28 luglio. Ore 7.18. Quaranta milioni di metri cubi di
montagna – il monte Zandila – precipitano sulla Valdisotto,
devastano, risalgono anche il versante opposto.
In pochi minuti vengono completamente distrutti gli
abitati di Sant’Antonio, Morignone, Piazza e Aquilone.

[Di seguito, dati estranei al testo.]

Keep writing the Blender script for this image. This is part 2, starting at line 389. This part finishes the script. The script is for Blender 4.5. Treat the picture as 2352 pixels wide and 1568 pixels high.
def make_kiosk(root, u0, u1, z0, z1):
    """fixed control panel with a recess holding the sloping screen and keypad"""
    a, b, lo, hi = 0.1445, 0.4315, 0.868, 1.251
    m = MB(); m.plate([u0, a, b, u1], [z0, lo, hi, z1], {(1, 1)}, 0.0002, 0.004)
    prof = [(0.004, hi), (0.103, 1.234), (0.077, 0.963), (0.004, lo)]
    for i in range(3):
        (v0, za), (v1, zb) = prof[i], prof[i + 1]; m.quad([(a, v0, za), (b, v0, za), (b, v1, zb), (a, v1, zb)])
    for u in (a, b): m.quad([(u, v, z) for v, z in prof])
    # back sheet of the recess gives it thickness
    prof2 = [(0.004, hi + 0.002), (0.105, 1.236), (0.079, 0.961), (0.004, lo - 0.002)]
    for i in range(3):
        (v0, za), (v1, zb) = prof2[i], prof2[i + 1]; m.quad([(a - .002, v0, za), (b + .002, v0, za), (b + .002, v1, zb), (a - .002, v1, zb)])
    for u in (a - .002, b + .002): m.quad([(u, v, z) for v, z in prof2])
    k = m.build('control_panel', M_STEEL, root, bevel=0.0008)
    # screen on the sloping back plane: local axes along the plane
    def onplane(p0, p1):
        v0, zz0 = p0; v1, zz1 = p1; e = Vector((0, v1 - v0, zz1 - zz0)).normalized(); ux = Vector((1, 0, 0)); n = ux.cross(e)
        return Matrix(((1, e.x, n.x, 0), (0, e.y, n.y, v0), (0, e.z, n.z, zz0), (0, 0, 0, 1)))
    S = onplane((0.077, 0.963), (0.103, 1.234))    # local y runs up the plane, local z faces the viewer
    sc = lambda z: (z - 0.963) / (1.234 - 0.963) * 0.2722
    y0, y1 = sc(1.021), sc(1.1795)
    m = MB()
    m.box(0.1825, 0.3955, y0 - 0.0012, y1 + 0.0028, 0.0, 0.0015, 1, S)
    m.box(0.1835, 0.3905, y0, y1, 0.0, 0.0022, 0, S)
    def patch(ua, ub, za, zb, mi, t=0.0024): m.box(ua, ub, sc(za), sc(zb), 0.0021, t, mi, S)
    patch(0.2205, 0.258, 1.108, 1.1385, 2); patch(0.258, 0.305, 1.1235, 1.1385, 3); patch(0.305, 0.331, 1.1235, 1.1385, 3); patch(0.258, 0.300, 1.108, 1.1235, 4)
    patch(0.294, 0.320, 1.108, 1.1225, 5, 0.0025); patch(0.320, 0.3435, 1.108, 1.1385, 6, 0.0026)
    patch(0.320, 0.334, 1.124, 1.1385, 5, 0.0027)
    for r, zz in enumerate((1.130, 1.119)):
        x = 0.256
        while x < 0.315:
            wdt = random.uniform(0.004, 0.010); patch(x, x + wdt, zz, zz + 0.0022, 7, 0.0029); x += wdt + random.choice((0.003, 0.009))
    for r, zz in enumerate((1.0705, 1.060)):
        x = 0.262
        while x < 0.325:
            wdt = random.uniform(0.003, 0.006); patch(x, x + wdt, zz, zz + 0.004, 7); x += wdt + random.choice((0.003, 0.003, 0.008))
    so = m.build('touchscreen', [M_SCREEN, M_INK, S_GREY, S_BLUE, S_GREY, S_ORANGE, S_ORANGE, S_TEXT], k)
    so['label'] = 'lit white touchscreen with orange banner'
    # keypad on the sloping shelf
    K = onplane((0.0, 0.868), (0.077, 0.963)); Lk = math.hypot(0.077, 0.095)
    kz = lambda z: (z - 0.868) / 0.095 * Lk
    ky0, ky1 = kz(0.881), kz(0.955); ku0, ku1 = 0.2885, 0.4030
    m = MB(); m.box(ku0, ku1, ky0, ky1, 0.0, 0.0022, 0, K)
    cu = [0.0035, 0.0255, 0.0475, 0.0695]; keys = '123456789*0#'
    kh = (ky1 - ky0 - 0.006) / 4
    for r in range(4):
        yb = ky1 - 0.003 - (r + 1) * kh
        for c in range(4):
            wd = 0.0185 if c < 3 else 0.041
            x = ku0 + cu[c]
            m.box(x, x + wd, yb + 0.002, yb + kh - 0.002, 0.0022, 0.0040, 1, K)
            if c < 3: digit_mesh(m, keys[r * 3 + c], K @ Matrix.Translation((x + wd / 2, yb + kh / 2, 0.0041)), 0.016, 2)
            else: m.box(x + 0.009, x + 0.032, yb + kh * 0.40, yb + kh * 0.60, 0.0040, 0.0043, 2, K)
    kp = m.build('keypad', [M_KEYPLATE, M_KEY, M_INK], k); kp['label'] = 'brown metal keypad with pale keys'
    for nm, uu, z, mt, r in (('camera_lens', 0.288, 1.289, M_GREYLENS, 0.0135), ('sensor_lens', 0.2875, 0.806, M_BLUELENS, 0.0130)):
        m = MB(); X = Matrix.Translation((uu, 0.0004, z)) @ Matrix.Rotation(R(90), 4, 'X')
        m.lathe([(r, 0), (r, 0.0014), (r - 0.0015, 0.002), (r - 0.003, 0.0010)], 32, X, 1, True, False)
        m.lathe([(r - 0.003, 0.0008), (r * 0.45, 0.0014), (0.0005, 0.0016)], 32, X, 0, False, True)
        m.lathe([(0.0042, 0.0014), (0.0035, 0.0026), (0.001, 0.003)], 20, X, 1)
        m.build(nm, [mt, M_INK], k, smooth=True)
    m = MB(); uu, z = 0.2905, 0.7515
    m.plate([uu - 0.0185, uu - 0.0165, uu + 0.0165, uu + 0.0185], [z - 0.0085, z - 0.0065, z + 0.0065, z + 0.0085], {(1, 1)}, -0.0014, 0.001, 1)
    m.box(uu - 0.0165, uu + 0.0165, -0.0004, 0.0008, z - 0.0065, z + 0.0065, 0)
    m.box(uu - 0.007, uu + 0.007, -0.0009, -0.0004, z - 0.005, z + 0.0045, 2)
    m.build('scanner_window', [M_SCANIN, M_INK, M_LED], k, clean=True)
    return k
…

La “frana del Pizzo Coppetto” (così viene ricordata, tra
gli altri eventi di quegli undici tragici giorni) crea uno
sbarramento alto 50 metri e blocca il flusso dell’Adda:
una diga naturale che lasciava presagire un oscuro
futuro per la valle e i suoi abitanti. Il livello della acque
del lago saliva infatti di 2 cm all’ora, con picchi di 20 cm
l’ora alla fine del mese. La scelta della “tracimazione controllata” evitò ulteriori
tragedie.
Fino a qui la cronaca. Parlate però con gli abitanti: vi
racconteranno dell’impotenza di fronte a una montagna
che ami ma che corre più di te, della chiesetta di
San Bartolomeo miracolosamente risparmiata dal fiume
di terra e rocce, di una Valle che il giorno dopo si rimette in
piedi e rinasce. Con un delicato pensiero ai bambini di
Aquilone, come scrive don Remo Bracchi in una toccante
poesia: “Cercheremo nel cielo grappoli di stelle, lassù dove
nessuno le potrà mai cogliere dai loro tralci, cercheremo le più
luminose, per assegnare a ciascuna di esse il vostro nome”.